The two, however, have never run outside their own age division.

Which brings a serious handicapper to the thought that perhaps an intruder into this rivalry, a fully mature class horse, such as the 5-year-old Bedside Promise, winner of four of his last five starts, will wind up in the winner's circle.

For a decent betting price on a live possibility, you might want to consider the steady Eastern invader Broad Brush, a 4-year-old piloted by the aggressive Angel Cordero Jr. The horse has already been flown in and has taken up temporary residence in the stable area.

For the top race, obviously the top jockeys. Bill Shoemaker on Ferdinand, Patrick Valenzuela on Snow Chief, Gary Stevens on Bedside Promise, and Cordero. A field of nine is expected.

Betting at the Windows

The race track, as has been observed, is the only place where windows clean people. Betting or not, peruse our guide to this complex complex of parkland, track, betting booths, food vendors, places to stand, places to sit and places (never enough) to park your car. It should help you with the getting out, getting in, and the action in between.

TRAFFIC--The best route to the horse race is via the San Bernardino Freeway (I-10). Exit at Rosemead Boulevard, Santa Anita Avenue or Baldwin Avenue, and head north. If you're arriving via the Foothill Freeway (I-210), exit at Rosemead Boulevard or Michillinda Avenue (and head south) or at Huntington Drive (and go west, young man).

If coming by private plane or helicopter, land at the El Monte Airport, about five miles from the track, and have somebody waiting for you in a car or call a cab.

BUSES--Extra buses will be added that day. RTD regular line 79 from Olive Street and Venice Boulevard in downtown Los Angeles will begin service at 6:40 a.m., continuing every 40 minutes. A limited-stop special, line 379, will begin from the same point at 8:50 a.m., continuing at first every 15 minutes, eventually every three to seven minutes, the last such bus leaving at 1:25 p.m.

Allow about 50 minutes travel time if you are catching the special at its starting point.

The specials will begin returning at about 3 p.m., leaving as they are loaded (the bus, not the passengers).

Greyhound will send buses to the track from a number of cities. Call your local terminals for the schedules.

PARKING--Paved parking for 22,000 vehicles (security-patrolled) is available at fees of $2 for general, $4 for preferred (closer to the entrance), and $7 for valet.

Once you have paid for general or preferred, you are on your own.
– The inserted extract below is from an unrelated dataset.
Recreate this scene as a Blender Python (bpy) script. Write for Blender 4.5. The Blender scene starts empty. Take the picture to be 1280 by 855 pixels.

On a less crowded weekday, you can strategically drive to a parking space near an exit--but forget about that on Sunday. Just be grateful if you wind up in the main lot.

Because of the overflow of vehicles, late arrivals are directed to the track interior itself, specifically to the dirt comprising what is known as the chute where the seven-furlong races begin. (If such a race is on that day's card, it is run early in the day to allow for this special parking after the race.)

Don't even think about street parking unless you are in the mood for walking a couple of miles both arriving and departing.

Phone Booths Padlocked

By the way, if you anticipate having to make any phone calls, do so before you arrive. Although there are pay telephones on the premises at Santa Anita, state law requires that at all tracks the booths be padlocked an hour before the first race, and remain so until the conclusion of the final race so no race information can be phoned out to, say, a bookie during the program.